§ What needs to be done
Reproduce, please, only the lines from the first line below to the line containing "w.node_tree.nodes['Background'].inputs[1].default_value = 1.0", inclusive.

§ Given data
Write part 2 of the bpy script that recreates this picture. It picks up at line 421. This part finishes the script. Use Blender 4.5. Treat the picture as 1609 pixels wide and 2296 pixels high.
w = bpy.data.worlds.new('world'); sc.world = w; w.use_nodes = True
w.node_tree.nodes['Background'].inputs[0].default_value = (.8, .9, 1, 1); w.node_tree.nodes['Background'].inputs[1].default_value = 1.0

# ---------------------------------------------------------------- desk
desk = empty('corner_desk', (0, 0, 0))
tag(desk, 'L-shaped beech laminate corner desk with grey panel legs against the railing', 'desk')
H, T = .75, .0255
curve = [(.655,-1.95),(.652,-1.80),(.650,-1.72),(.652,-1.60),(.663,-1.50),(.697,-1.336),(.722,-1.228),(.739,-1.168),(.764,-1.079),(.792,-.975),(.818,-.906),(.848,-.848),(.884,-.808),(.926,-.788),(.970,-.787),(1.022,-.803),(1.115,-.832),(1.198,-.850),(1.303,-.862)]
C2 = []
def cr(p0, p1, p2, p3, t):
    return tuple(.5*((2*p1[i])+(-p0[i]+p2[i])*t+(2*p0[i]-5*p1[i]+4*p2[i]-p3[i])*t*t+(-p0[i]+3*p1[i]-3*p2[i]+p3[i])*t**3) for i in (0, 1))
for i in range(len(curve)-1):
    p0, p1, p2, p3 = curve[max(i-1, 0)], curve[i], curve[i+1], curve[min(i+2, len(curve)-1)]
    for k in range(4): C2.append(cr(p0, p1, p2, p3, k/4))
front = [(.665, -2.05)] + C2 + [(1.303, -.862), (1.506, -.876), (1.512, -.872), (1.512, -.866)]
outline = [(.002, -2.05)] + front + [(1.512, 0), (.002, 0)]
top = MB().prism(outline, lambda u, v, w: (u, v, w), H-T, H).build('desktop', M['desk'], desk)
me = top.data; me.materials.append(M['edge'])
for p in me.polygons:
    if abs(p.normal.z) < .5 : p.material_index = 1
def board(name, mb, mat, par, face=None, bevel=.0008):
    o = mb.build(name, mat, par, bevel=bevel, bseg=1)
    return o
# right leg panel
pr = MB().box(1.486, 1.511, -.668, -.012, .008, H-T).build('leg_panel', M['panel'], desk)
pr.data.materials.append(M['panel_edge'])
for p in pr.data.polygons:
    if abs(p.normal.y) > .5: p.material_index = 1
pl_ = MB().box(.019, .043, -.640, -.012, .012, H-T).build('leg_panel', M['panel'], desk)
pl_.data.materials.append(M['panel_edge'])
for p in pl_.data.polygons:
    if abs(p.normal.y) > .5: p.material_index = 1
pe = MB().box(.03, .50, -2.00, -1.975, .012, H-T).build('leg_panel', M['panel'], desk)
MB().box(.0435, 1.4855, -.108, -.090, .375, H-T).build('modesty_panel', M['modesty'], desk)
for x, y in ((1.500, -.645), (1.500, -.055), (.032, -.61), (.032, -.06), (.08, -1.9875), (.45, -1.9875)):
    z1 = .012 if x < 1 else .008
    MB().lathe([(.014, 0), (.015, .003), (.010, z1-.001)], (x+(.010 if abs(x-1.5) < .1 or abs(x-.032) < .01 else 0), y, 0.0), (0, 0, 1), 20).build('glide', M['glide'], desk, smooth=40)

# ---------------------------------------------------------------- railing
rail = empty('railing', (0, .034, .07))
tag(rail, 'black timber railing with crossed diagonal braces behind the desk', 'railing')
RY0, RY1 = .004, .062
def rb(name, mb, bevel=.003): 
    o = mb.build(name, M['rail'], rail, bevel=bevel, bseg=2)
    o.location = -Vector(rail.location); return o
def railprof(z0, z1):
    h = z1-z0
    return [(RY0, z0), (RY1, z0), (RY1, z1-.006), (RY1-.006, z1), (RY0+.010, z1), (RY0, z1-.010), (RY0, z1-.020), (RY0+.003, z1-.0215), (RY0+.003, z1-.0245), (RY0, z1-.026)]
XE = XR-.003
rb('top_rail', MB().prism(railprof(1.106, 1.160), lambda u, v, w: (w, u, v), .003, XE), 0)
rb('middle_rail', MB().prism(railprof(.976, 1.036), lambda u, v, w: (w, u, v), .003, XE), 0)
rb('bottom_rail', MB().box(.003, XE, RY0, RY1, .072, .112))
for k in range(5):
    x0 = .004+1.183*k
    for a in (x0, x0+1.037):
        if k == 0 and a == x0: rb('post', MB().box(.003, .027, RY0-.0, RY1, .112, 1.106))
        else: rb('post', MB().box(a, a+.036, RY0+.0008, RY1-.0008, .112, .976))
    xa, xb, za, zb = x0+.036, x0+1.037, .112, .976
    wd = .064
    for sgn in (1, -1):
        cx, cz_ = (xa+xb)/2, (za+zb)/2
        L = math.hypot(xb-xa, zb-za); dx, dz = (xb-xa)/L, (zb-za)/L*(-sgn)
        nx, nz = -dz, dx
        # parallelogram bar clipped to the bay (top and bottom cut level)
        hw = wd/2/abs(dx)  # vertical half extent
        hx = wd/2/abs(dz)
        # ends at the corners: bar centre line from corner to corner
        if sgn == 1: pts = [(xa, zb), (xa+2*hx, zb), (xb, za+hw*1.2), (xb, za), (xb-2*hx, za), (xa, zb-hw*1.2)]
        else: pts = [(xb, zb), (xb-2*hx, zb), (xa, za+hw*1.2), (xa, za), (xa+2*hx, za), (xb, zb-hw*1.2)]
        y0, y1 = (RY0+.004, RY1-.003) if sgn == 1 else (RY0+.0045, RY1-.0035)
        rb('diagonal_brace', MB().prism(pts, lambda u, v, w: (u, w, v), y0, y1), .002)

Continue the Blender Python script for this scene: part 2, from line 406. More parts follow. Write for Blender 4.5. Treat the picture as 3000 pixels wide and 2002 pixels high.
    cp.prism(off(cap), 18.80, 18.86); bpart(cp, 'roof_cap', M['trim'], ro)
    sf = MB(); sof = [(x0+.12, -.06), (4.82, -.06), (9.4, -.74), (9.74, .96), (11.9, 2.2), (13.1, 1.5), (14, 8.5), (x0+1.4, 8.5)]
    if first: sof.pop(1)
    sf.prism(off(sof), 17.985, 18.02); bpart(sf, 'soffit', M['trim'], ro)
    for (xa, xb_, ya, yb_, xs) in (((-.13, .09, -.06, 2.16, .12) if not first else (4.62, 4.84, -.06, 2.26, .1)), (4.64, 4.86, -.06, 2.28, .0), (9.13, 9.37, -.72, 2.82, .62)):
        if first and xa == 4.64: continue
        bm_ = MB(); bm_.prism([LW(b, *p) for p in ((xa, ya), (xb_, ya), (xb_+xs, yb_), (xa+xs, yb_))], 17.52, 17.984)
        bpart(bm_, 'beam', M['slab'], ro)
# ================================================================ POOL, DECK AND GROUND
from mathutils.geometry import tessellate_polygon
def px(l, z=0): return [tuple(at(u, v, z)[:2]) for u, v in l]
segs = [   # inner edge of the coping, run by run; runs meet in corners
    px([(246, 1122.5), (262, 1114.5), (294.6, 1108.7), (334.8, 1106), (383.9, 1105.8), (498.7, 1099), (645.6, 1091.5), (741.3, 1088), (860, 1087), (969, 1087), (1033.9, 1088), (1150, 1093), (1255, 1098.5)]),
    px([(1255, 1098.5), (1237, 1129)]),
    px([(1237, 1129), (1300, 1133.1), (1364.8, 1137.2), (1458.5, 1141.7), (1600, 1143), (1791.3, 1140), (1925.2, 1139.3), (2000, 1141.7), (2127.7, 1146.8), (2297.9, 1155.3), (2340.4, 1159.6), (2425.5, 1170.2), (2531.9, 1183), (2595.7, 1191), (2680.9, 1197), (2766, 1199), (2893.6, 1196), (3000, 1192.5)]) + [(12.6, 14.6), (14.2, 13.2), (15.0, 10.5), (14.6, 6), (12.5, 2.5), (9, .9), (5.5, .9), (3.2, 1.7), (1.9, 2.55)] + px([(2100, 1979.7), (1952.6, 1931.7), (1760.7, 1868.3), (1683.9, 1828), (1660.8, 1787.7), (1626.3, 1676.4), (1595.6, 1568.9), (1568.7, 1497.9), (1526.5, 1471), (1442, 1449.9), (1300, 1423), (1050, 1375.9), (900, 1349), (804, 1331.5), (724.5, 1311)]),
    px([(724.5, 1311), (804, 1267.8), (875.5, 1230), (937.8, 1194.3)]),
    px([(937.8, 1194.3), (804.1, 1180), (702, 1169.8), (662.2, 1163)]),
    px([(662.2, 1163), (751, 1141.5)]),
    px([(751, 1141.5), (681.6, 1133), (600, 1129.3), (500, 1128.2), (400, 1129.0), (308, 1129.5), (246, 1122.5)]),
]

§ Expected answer
Write part 2 of the bpy script that recreates this picture. It picks up at line 421. This part finishes the script. Use Blender 4.5. Treat the picture as 1609 pixels wide and 2296 pixels high.
w = bpy.data.worlds.new('world'); sc.world = w; w.use_nodes = True
w.node_tree.nodes['Background'].inputs[0].default_value = (.8, .9, 1, 1); w.node_tree.nodes['Background'].inputs[1].default_value = 1.0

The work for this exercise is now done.